Read 1148 times Last modified on Sunday, 07 May 2017 08:21

6 comments

  • Comment Link Donald McGowan Friday, 28 April 2017 13:04 posted by Donald McGowan

    Good afternoon Everyone. I really appreciate all of you joining me for a discussion of what I consider to be one of the most profound topics of photographic creativity there is. We have so much to learn from how other cultures, past and present, see the natural world; so much to glean of what beauty is and can be for us every day. Wabi-sabi is particularly powerful as an idea in that regard.
    Nancy T., what a wonderful story you have shared with us. Wonderfully descriptive metaphors and symbols. I always look forward to what my Images will reveal to you and await your descriptions that only you can uncover. Thank you, once again, for your vision.
    Hi Donald, it's always good to have you join us. You are so right, it was an elemental feast exactly as you describe. I wish you could have been there. So much to see in the "throwaway" world at our feet, if we but only take the time to stop and wonder. Be well.
    Hey Marcia, thank you for being with us and for your kind words. I'm glad to know that just such beauty speaks to you and that the world of imperfection and impermanence is something to which you are drawn as an artistic expression.
    Hey Warren, thanks to you and Ginny for sharing with me this great little piece of history in your backyard. As I wandered the property, I was constantly hearing the voices of the folks who worshiped in this place and being reminded of a similar place in South Georgia where my own ancestors came together. And it made me appreciate wabi-sabi as a force of reverence for the natural world in ways that I sometimes overlook. You have highlighted the very ideas of approaching wabi-sabi that for me are the most telling: slowing down, paying attention, and being present.
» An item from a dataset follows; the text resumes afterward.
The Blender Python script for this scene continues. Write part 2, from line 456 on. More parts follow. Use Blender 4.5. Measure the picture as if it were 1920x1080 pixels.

I feel another wonderful philosophical discussion coming on. Hope all is well.
    Hi Ray, it's always great to have you with us and to receive your broad-ranging reactions to the images. I think you have described the effect precisely: "reflecting on impermanence and disappearance can exert a profound effect on our photography." As I steep myself more deeply in the ideas of wabi-sabi I find that my notions of beauty expand exponentially and I come to appreciate more and more that nothing lasts, nothing is finished, and nothing is perfect. And the great circle just keeps going and keeps returning. I hope you and your daughter-in-law will enjoy many, many engaging conversations, and that your own photography will be happily influenced in the process.
    What a fulfilling conversation you have all shared with me. Thank you. Walk in Beauty.

  • Comment Link Ray Foote Monday, 24 April 2017 13:54 posted by Ray Foote

    Don, thank you for a magical image. And, for your reflection on Wabi-sabi. Our son recently married a Japanese woman so we are all learning much more about her culture; this helps! Of course, reflecting on impermanence and disapperance can exert a profound effect on our photography. Have a great week. Ray

  • Comment Link Warren Bedell Sunday, 23 April 2017 17:37 posted by Warren Bedell

    Nice (very) intimate landscape! The sinuous curves flow around and around the little mushrooms. Now I know what you were up to while you were in back of the building. I'm embarrassed to admit I walked all around it but never saw anything like this. It's a great reminder to slow down, pay attention and look all around. The photo ops are there if we can but recognize them.

  • Comment Link Marcia Perry Sunday, 23 April 2017 12:10 posted by Marcia Perry

    Beautiful composition and color

  • Comment Link Don Newsom Sunday, 23 April 2017 10:35 posted by Don Newsom

    I love it! Such beauty of color, line, and form in a little patch of "throwaway" detritus.

  • Comment Link Nancy Tripp Sunday, 23 April 2017 09:09 posted by Nancy Tripp

    Great find! Mother Nature is at work using Father Time's litter to nurture new growth using lines and shapes to make it all comfy cozy. Those are happy little mushrooms; all tucked in and safe.